La révolution des œillets :

Le 25 avril 1974, l’armée prend les devants et renverse le gouvernement de Marcelo Caetano ! Voilà 50 ans de dictature balayés en un jour ! L’armée place à la tête de la révolution le général Spinola, l’un des principaux protagonistes du punch. Le 1er mai 1974, des milliers de portugais manifestent dans les rues, un œillet rouge à main, pour soutenir la révolution. Désormais, la révolution a l’appui du peuple, elle peut donc commencer les négociations avec les colonies. Cependant, les nouveaux dirigeants sont en désaccord, Spinola refuse obstinément d’entendre parler d’indépendance. Face à la pression des membres du MFA, et pour éviter une guerre civile (il a envisagé un coup d’état), Spinola démissionne. Les négociations vont s’accélérer, la Guinée-Bisau est reconnue en 1974, tout comme l’indépendance de l’Angola, du Mozambique puis des îles.

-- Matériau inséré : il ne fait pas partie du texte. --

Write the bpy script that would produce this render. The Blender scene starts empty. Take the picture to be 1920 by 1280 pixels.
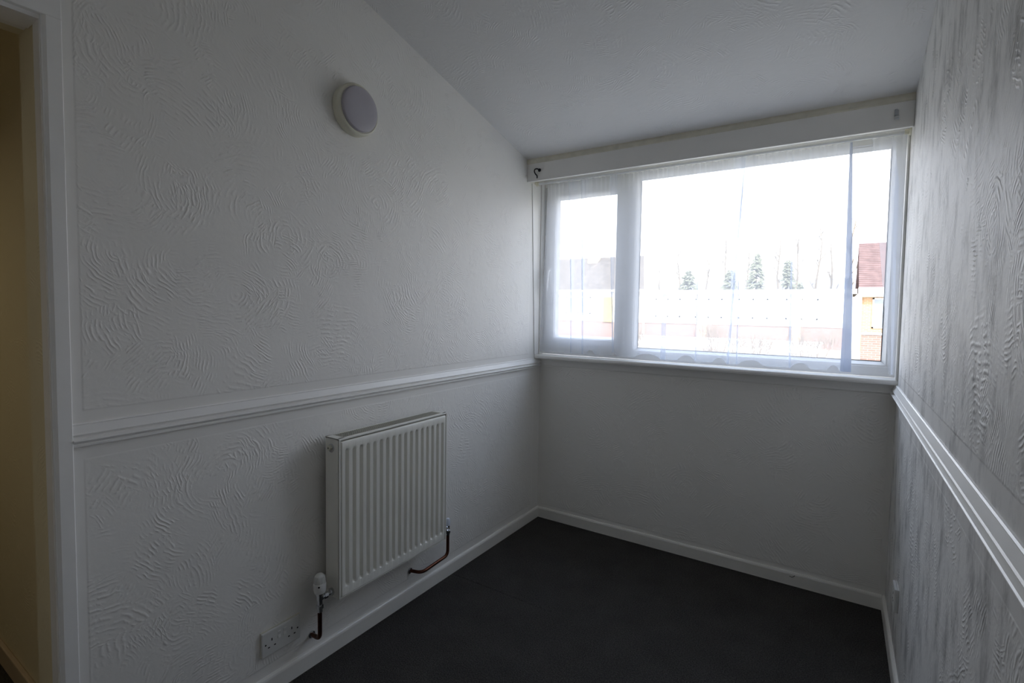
import bpy, bmesh, math, random
from mathutils import Vector, Matrix
random.seed(7)
PI = math.pi
SC = bpy.context.scene
COL = SC.collection

# ------------------------------------------------------------------ camera
W = 1.833            # room width (x), window wall is y = 0, room runs to -y
def make_camera():
    a, b, c = math.radians(33.047), math.radians(-2.8183), math.radians(0.8577)
    f = Vector((-math.sin(a)*math.cos(b), math.cos(a)*math.cos(b), math.sin(b)))
    r = f.cross(Vector((0, 0, 1))).normalized()
    u = r.cross(f)
    r2 = r*math.cos(c) + u*math.sin(c)
    u2 = -r*math.sin(c) + u*math.cos(c)
    cd = bpy.data.cameras.new('camera')
    cd.sensor_width = 36
    cd.lens = 946.46/1920*36
    cd.shift_y = -13.87/1920
    cd.clip_start = 0.02
    cd.clip_end = 400
    o = bpy.data.objects.new('camera', cd)
    COL.objects.link(o)
    m = Matrix((r2, u2, -f)).transposed().to_4x4()
    m.translation = (1.6147, -2.8158, 1.344)
    o.matrix_world = m
    SC.camera = o
make_camera()

# ------------------------------------------------------------------ world, sun, exposure
SKY = 4.6
wd = bpy.data.worlds.new('sky')
SC.world = wd
wd.use_nodes = True
nt = wd.node_tree
nt.nodes.clear()
wo = nt.nodes.new('ShaderNodeOutputWorld')
bg = nt.nodes.new('ShaderNodeBackground')
tc = nt.nodes.new('ShaderNodeTexCoord')
sx = nt.nodes.new('ShaderNodeSeparateXYZ')
rp = nt.nodes.new('ShaderNodeValToRGB')
rp.color_ramp.elements[0].position = 0.0
rp.color_ramp.elements[0].color = (0.95, 0.96, 1.0, 1)
rp.color_ramp.elements[1].position = 0.7
rp.color_ramp.elements[1].color = (0.64, 0.77, 1.0, 1)
nt.links.new(tc.outputs['Generated'], sx.inputs[0])
nt.links.new(sx.outputs['Z'], rp.inputs[0])
nt.links.new(rp.outputs[0], bg.inputs[0])
nt.links.new(bg.outputs[0], wo.inputs[0])
bg.inputs['Strength'].default_value = SKY

sd = bpy.data.lights.new('sun', 'SUN')
sd.energy = 5.5
sd.angle = math.radians(0.6)
sd.color = (1.0, 0.94, 0.84)
so = bpy.data.objects.new('sun', sd)
COL.objects.link(so)
so.rotation_euler = (math.radians(48), 0, math.radians(24))     # high behind the house, shines on the houses opposite

# daylight portal in the window opening (guides sky sampling, adds no light)
pd = bpy.data.lights.new('window_portal', 'AREA')
pd.shape = 'RECTANGLE'
pd.size = 1.72
pd.size_y = 1.0
pd.cycles.is_portal = True
po = bpy.data.objects.new('window_portal', pd)
COL.objects.link(po)
po.location = (0.93, 0.12, 1.60)
po.rotation_euler = (math.radians(-90), 0, 0)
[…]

L’indépendance des possessions portugaises va se traduire par le brusque départ des colons portugais. 500 000 portugais vont retourner dans la Métropole (les retornados ), mais une grand partie, dégoûtée, émigre vers l’Afrique du Sud (où la communauté portugaise représente plus de 700 000 membres, c’est la troisième communauté blanche d’Afrique du Sud ).
 

La perte des colonies africaines signifie pour le Portugal la fin de l’aventure coloniale qui a commencé il y a 5 siècles. Seul subsistait Macao, tel un vestige d’une époque glorieuse, mais qui a fini par être « restitué » à la Chine en décembre 1999.